## start DATASET EXTRACT

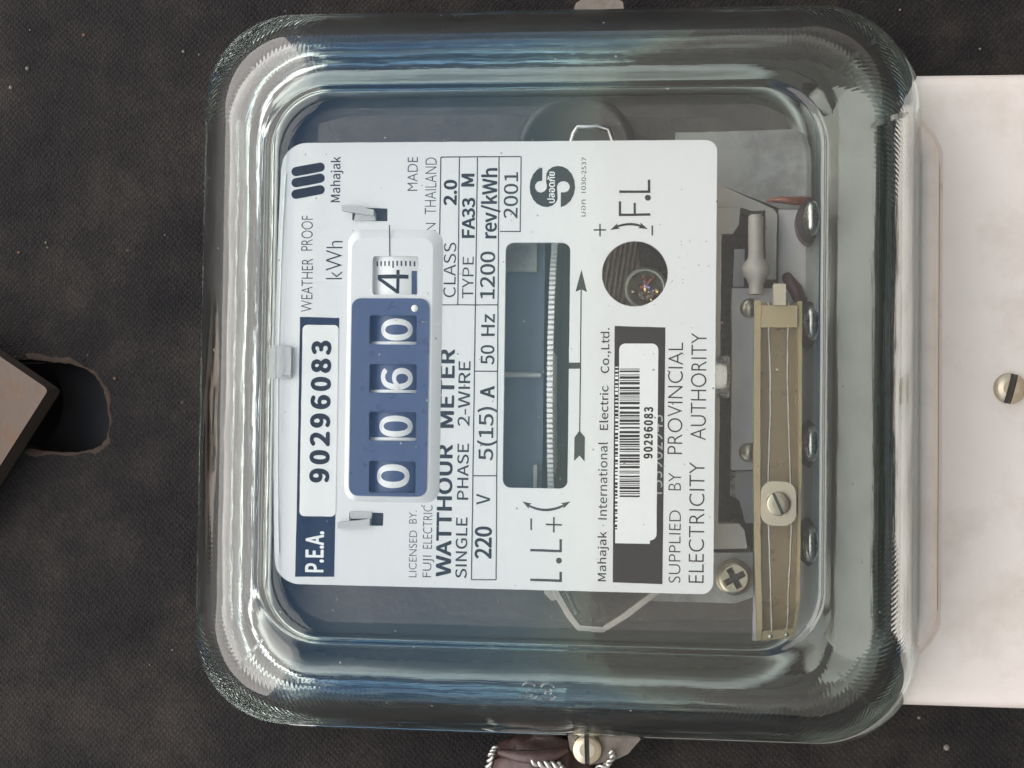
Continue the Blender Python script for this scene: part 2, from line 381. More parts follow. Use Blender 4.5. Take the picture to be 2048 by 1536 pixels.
# grit stuck on the board
gr = MB()
for (x, y, r) in ((55, 137, 5), (22, 175, 5), (367, 103, 4), (398, 109, 2.5), (1690, 1500, 0), (1893, 1495, 7), (168, 70, 4), (1800, 20, 3), (1888, 1432, 0), (1960, 98, 3), (330, 470, 2.2), (230, 560, 2), (230, 757, 4), (92, 485, 3), (38, 505, 4), (1838, 1435, 4), (300, 1330, 2), (95, 495, 2.5), (345, 1300, 2.5), (60, 60, 2)):
    if r == 0: continue
    cu, cv = at(x, y, 0); q = r*.085
    gr.lathe((cu, cv, 0), [(q, -.1), (q*.9, q*.5), (q*.5, q*.9), (0.01, q)], 7, mi=1 if (x in (168, 230, 38)) else 0)
for k in range(14):
    x, y = random.uniform(-60, 2150), random.uniform(-60, 1600)
    if 380 < x < 2100 and 10 < y < 1480: continue
    cu, cv = at(x, y, 0); q = random.uniform(.03, .11)
    gr.lathe((cu, cv, 0), [(q, -.05), (q*.8, q*.4), (0.005, q*.7)], 5, mi=0)
go = gr.build('grit', ['grit', 'orangegrit']); tag(go, kind='stuff')

# ------------------------------------------------------------------ square washer at the left
wz = 7.0
cpx = at(97, 779, wz)
e1 = at(0, 713, wz); e2 = at(0, 922, wz)
def side(a, b_): d = Vector((b_[0]-a[0], b_[1]-a[1])); return d.normalized()
d1 = side(cpx, e1); d2 = Vector((-d1.y, d1.x)); 
if d2.dot(side(cpx, e2)) < 0: d2 = -d2
S = 42
root = empty('square_washer', (cpx[0]+(d1.x+d2.x)*S/2, cpx[1]+(d1.y+d2.y)*S/2, 0))
def sq(o, s): return [(cpx[0]+d1.x*(o+i*s)+d2.x*(o+j*s), cpx[1]+d1.y*(o+i*s)+d2.y*(o+j*s)) for i, j in ((0, 0), (1, 0), (1, 1), (0, 1))]
def rsq(o, s, r):
    P = sq(o, s); out = []
    for i in range(4):
        p, q, t = Vector(P[i]), Vector(P[i-1]), Vector(P[(i+1) % 4])
        a, c = (q-p).normalized(), (t-p).normalized()
        for k in range(5):
            x = k/4; out.append(tuple(p + a*r*(1-x)**2 + c*r*x**2))
    return out
b = MB(); b.ngon_prism(rsq(0, S, 1.0), wz-6, wz, mi=0, mside=1)
b.build('washer_plate', ['rust', 'rustedge'], root, bevel=.35)
b = MB(); o0 = root['_org']
b.lathe((o0[0], o0[1], wz), [(11, 0.02), (11, 6), (10, 7), (.01, 7)], 6, smooth=False)
b.lathe((o0[0], o0[1], -12), [(6, 0), (6, 19.9)], 20)
b.build('bolt', ['rust'], root, bevel=.3)
tag(root, 'rusty square steel washer turned cornerwise over the slotted hole in the board', 'washer')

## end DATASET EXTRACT

EXERCISE GOAL: Leave out the pictures and reproduce the rest of the listing exactly.

ANSWER TO THE EXERCISE:
Continue the Blender Python script for this scene: part 2, from line 381. More parts follow. Use Blender 4.5. Take the picture to be 2048 by 1536 pixels.
# grit stuck on the board
gr = MB()
for (x, y, r) in ((55, 137, 5), (22, 175, 5), (367, 103, 4), (398, 109, 2.5), (1690, 1500, 0), (1893, 1495, 7), (168, 70, 4), (1800, 20, 3), (1888, 1432, 0), (1960, 98, 3), (330, 470, 2.2), (230, 560, 2), (230, 757, 4), (92, 485, 3), (38, 505, 4), (1838, 1435, 4), (300, 1330, 2), (95, 495, 2.5), (345, 1300, 2.5), (60, 60, 2)):
    if r == 0: continue
    cu, cv = at(x, y, 0); q = r*.085
    gr.lathe((cu, cv, 0), [(q, -.1), (q*.9, q*.5), (q*.5, q*.9), (0.01, q)], 7, mi=1 if (x in (168, 230, 38)) else 0)
for k in range(14):
    x, y = random.uniform(-60, 2150), random.uniform(-60, 1600)
    if 380 < x < 2100 and 10 < y < 1480: continue
    cu, cv = at(x, y, 0); q = random.uniform(.03, .11)
    gr.lathe((cu, cv, 0), [(q, -.05), (q*.8, q*.4), (0.005, q*.7)], 5, mi=0)
go = gr.build('grit', ['grit', 'orangegrit']); tag(go, kind='stuff')

# ------------------------------------------------------------------ square washer at the left
wz = 7.0
cpx = at(97, 779, wz)
e1 = at(0, 713, wz); e2 = at(0, 922, wz)
def side(a, b_): d = Vector((b_[0]-a[0], b_[1]-a[1])); return d.normalized()
d1 = side(cpx, e1); d2 = Vector((-d1.y, d1.x)); 
if d2.dot(side(cpx, e2)) < 0: d2 = -d2
S = 42
root = empty('square_washer', (cpx[0]+(d1.x+d2.x)*S/2, cpx[1]+(d1.y+d2.y)*S/2, 0))
def sq(o, s): return [(cpx[0]+d1.x*(o+i*s)+d2.x*(o+j*s), cpx[1]+d1.y*(o+i*s)+d2.y*(o+j*s)) for i, j in ((0, 0), (1, 0), (1, 1), (0, 1))]
def rsq(o, s, r):
    P = sq(o, s); out = []
    for i in range(4):
        p, q, t = Vector(P[i]), Vector(P[i-1]), Vector(P[(i+1) % 4])
        a, c = (q-p).normalized(), (t-p).normalized()
        for k in range(5):
            x = k/4; out.append(tuple(p + a*r*(1-x)**2 + c*r*x**2))
    return out
b = MB(); b.ngon_prism(rsq(0, S, 1.0), wz-6, wz, mi=0, mside=1)
b.build('washer_plate', ['rust', 'rustedge'], root, bevel=.35)
b = MB(); o0 = root['_org']
b.lathe((o0[0], o0[1], wz), [(11, 0.02), (11, 6), (10, 7), (.01, 7)], 6, smooth=False)
b.lathe((o0[0], o0[1], -12), [(6, 0), (6, 19.9)], 20)
b.build('bolt', ['rust'], root, bevel=.3)
tag(root, 'rusty square steel washer turned cornerwise over the slotted hole in the board', 'washer')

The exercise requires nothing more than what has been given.